Exercise directions: Starting at the line that contains "Reconstruct this image" and stopping at the line that contains "sc = bpy.context.scene", copy every line exactly, both ends included, without the pictures.

Given data:
◆ ◆ ◆

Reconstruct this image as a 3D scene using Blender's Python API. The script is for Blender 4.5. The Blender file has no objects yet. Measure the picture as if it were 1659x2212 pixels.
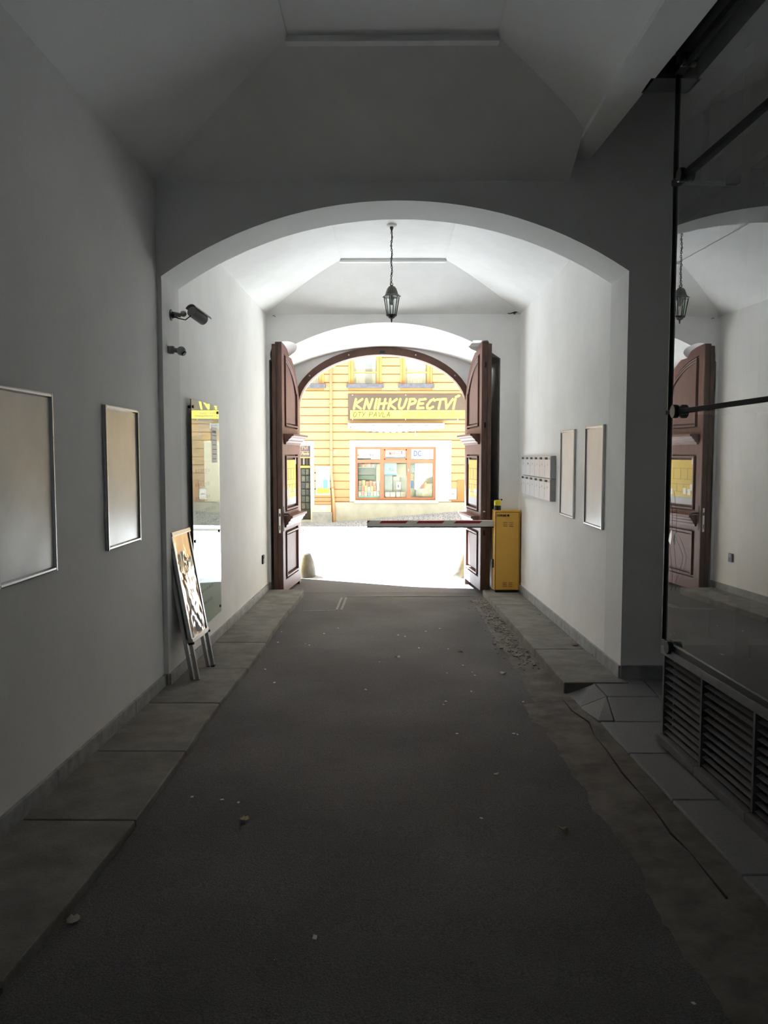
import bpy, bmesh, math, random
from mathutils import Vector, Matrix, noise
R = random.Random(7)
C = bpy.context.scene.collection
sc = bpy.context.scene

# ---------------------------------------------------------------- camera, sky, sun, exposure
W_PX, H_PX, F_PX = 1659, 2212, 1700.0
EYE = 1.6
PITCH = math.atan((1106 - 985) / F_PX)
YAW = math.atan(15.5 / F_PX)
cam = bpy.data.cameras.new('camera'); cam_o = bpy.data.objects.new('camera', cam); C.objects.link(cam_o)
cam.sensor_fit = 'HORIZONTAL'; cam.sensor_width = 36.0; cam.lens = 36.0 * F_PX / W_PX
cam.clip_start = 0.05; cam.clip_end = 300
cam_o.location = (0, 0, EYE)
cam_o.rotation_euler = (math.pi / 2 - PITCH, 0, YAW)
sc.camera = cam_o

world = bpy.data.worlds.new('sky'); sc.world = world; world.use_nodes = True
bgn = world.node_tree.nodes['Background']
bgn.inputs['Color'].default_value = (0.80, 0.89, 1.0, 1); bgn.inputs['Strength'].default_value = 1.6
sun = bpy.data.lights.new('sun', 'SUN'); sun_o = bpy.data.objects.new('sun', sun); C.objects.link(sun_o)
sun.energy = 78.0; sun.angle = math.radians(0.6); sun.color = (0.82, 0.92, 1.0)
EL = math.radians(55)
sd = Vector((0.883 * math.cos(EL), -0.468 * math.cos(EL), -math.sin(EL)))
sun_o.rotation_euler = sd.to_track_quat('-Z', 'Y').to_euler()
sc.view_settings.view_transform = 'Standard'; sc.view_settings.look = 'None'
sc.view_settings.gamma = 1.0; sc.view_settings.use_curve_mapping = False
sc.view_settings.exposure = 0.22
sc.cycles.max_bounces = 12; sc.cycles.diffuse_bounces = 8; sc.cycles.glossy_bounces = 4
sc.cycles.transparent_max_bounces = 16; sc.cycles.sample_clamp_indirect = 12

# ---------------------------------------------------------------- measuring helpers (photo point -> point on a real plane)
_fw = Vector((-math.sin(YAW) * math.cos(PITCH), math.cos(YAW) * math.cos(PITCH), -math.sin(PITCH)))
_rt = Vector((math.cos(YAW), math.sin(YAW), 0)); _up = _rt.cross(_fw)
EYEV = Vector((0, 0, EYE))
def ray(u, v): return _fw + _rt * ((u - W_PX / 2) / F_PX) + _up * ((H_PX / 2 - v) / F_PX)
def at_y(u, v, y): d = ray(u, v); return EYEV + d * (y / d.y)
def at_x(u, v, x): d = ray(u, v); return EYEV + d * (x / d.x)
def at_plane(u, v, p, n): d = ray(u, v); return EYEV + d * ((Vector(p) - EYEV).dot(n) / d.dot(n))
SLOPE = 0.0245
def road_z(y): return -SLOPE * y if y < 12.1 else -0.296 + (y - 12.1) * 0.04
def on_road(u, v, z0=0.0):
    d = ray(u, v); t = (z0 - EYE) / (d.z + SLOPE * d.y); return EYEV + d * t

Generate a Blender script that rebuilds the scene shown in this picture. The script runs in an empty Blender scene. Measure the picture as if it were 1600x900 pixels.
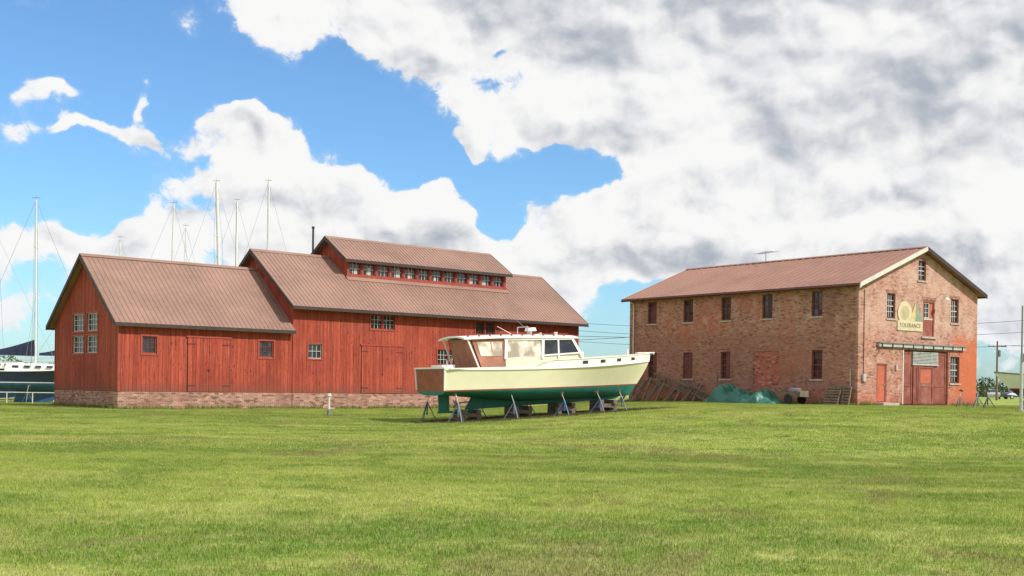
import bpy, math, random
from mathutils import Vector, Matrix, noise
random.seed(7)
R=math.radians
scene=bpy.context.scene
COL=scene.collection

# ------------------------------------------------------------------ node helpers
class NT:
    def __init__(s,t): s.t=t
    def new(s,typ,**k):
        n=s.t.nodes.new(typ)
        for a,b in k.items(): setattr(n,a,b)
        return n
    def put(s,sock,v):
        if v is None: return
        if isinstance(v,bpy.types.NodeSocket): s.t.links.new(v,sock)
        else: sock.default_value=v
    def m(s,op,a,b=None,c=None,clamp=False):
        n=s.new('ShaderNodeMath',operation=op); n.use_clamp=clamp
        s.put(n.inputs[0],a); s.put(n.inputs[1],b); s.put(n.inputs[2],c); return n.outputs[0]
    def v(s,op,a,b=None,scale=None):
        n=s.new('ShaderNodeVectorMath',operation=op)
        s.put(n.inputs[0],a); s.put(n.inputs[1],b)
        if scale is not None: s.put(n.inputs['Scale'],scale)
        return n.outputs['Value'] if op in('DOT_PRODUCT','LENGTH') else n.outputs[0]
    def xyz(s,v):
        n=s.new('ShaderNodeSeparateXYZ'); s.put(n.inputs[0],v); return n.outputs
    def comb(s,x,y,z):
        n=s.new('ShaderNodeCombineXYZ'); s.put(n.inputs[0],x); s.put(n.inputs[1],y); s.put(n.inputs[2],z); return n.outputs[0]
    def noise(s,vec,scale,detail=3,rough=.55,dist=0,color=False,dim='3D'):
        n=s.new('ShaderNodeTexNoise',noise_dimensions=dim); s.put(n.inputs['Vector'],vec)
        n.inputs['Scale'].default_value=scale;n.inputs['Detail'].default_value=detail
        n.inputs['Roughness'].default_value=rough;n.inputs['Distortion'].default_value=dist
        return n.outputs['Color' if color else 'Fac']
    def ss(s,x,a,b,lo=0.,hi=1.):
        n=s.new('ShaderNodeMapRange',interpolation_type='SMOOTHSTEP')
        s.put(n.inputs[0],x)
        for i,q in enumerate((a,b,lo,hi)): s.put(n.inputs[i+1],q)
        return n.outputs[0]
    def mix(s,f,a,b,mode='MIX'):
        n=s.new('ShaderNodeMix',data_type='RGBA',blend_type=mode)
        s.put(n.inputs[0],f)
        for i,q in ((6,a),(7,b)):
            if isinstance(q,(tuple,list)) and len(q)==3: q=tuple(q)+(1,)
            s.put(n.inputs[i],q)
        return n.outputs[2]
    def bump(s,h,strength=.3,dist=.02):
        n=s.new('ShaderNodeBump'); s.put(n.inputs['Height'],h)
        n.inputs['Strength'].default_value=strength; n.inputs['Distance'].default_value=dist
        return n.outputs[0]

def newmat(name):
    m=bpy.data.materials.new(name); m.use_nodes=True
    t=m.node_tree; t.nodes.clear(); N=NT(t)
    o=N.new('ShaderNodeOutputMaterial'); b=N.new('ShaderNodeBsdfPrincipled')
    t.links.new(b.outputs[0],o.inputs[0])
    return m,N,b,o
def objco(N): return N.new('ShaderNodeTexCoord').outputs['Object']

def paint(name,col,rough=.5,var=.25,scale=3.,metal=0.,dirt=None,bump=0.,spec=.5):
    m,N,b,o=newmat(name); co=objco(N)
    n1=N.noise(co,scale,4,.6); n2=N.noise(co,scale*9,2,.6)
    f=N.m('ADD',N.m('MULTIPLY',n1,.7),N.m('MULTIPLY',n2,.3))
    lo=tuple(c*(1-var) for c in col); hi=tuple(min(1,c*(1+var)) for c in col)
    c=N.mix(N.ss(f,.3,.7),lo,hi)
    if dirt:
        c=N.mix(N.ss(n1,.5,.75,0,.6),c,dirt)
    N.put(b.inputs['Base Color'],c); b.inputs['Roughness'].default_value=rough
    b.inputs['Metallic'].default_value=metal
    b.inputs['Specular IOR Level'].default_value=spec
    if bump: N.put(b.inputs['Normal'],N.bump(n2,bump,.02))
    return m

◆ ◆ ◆

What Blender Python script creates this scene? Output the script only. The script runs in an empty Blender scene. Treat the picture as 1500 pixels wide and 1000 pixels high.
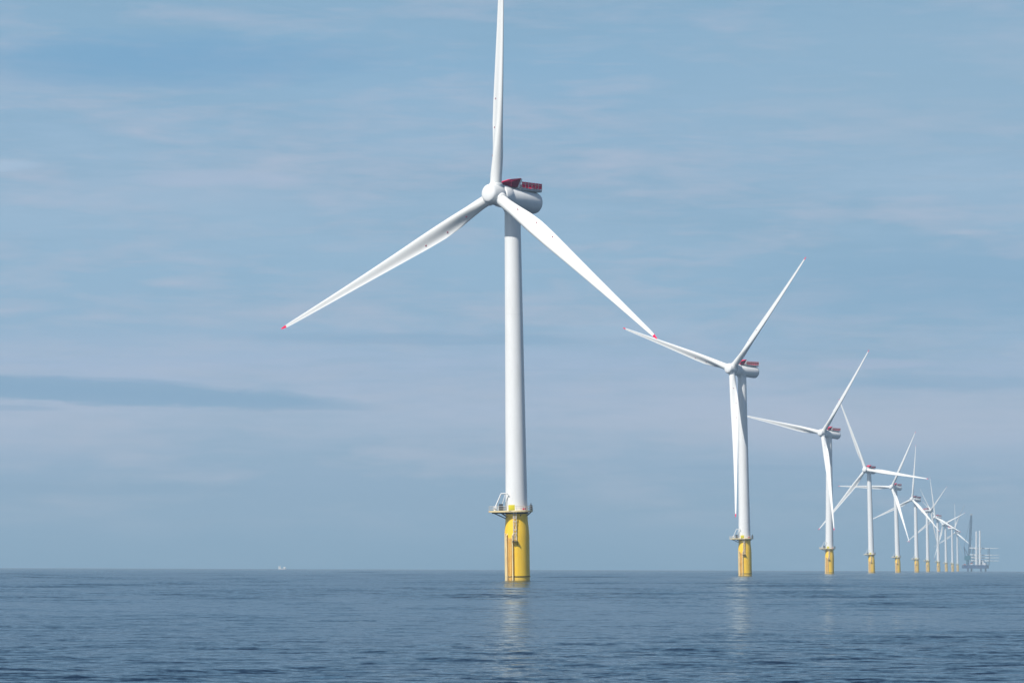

◆ ◆ ◆

Final result:
Reconstruct this image as a 3D scene using Blender's Python API. The script is for Blender 4.5. The Blender file has no objects yet. Measure the picture as if it were 1659x2212 pixels.
import bpy, bmesh, math, random
from mathutils import Vector, Matrix, noise
R = random.Random(7)
C = bpy.context.scene.collection
sc = bpy.context.scene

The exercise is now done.